Café moído tem primeira queda em 18 meses, mas especialistas alertam: “Alívio pode não durar”
15 de agosto de 2025

Pela primeira vez em um ano e meio, o preço do café moído registrou queda no Brasil. Segundo dados do IPCA (Índice Nacional de Preços ao Consumidor Amplo), divulgados pelo IBGE na terça-feira (12), o valor caiu mais de 1% em julho.
O recuo é uma boa notícia para os consumidores, especialmente para os apaixonados por café, mas ainda não é suficiente para compensar a disparada dos últimos meses. No acumulado de 2024, o produto já subiu 41,46%, e nos últimos 12 meses o aumento é ainda mais expressivo: 70,51%. Entre todos os itens monitorados pelo índice, o café foi o que apresentou a maior alta no período.
A queda ocorre em meio a um cenário delicado para a indústria, que ficou de fora da lista de produtos isentos da tarifa de 50% anunciada pelo presidente dos Estados Unidos, Donald Trump, no início de agosto. Mesmo assim, especialistas descartam ligação direta entre os dois fatos. Isso porque o tarifaço passou a valer em 6 de agosto, enquanto os números do IBGE se referem a julho.
De acordo com Pavel Cardoso, presidente da Abic (Associação Brasileira da Indústria de Café), a redução nos preços é reflexo, principalmente, da melhora nas safras brasileiras de café arábica e robusta no primeiro trimestre. Com maior produtividade — ou seja, mais grãos por área plantada — o preço ao produtor começou a cair a partir de abril. O efeito, no entanto, só chega ao consumidor após todo o processo de colheita, secagem, beneficiamento, torrefação, embalagem e transporte, o que leva de três a quatro meses.
O economista Matheus Dias, do FGV/Ibre, acrescenta que outro fator determinante foi a saída de fundos não-comerciais que, no ano passado, ajudaram a elevar as cotações. Esses investidores, que apostam na alta ou na queda de commodities, decidiram desmontar suas posições diante das previsões positivas para a produção. “A entrada de fundos eleva os preços, a saída contribui para a queda”, explica Dias. Além disso, a própria elevação dos preços ao longo do último ano reduziu a demanda, colaborando para a retração recente.

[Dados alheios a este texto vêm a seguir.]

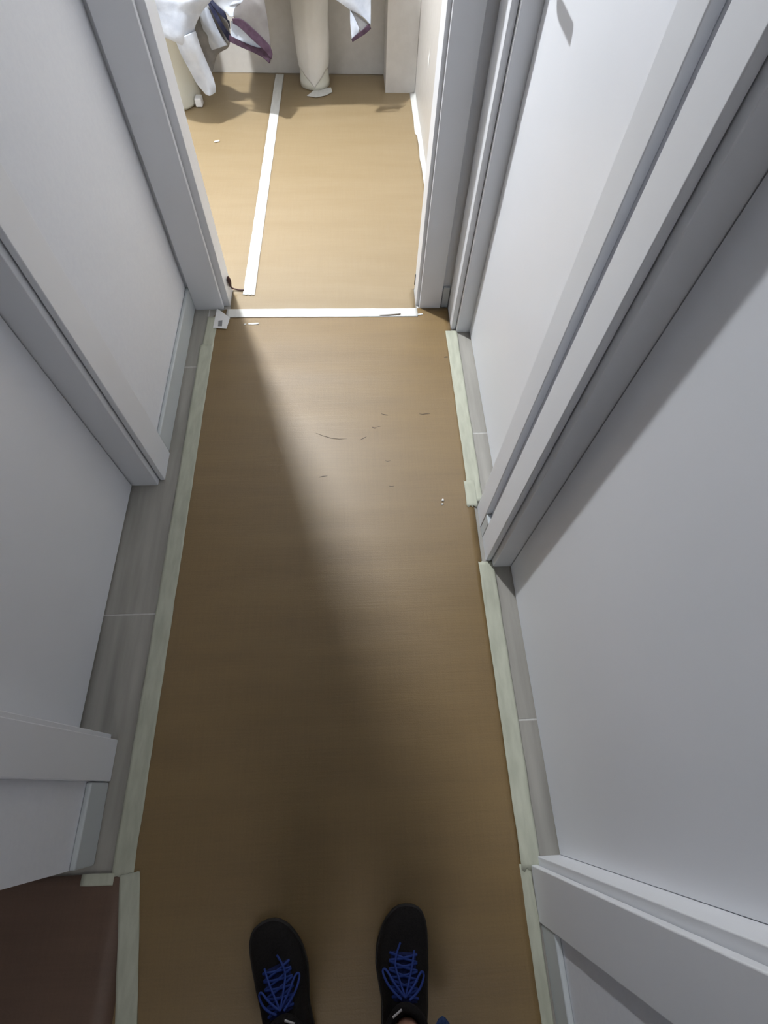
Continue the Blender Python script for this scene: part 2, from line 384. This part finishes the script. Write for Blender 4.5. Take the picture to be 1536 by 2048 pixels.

Para os próximos meses, o impacto das tarifas americanas ainda é incerto. Cardoso acredita que, caso não haja renegociação, haverá um desarranjo no mercado internacional. Segundo ele, a indústria dos Estados Unidos pode buscar café no Vietnã ou em países da América Central, como a Colômbia, o que afetaria contratos já firmados e traria volatilidade aos preços. Ele também lembra que os estoques mundiais estão historicamente baixos e prevê que a safra de 2025 seja menor que a de 2024.
Outro ponto a ser observado é o consumo crescente de café na China, que disparou nos últimos dez anos. O Brasil vem ganhando espaço como fornecedor para o país asiático, mas o volume ainda é pequeno se comparado aos Estados Unidos: em 2024, os norte-americanos importaram 8 milhões de sacas, contra menos de 1 milhão comprada pelos chineses. Ainda assim, a China pode absorver parte da demanda global ou até triangular negócios, comprando o grão, industrializando e revendendo aos EUA.
Enquanto o mercado observa os próximos movimentos, Dias acredita que, a depender do avanço das safras, há espaço para novas quedas nos preços no Brasil — embora tudo dependa de fatores naturais, como clima, qualidade do solo e controle de pragas. Já Felippe Serigati, coordenador do mestrado em Agronegócio do FGV Agro, pondera que a redução no custo da matéria-prima nem sempre chega ao bolso do consumidor. Ele compara ao caso da gripe aviária, que em maio derrubou a exportação de frango para mais de 20 países. “O embargo foi enorme, muito maior que o tarifaço. Mas alguém viu o preço do frango cair no supermercado? Se alguém viu, avise o IBGE, porque ele não captou”, brinca.
Para o especialista, seja para cima ou para baixo, as variações de preço no mercado internacional devem ter efeito limitado sobre o consumidor brasileiro.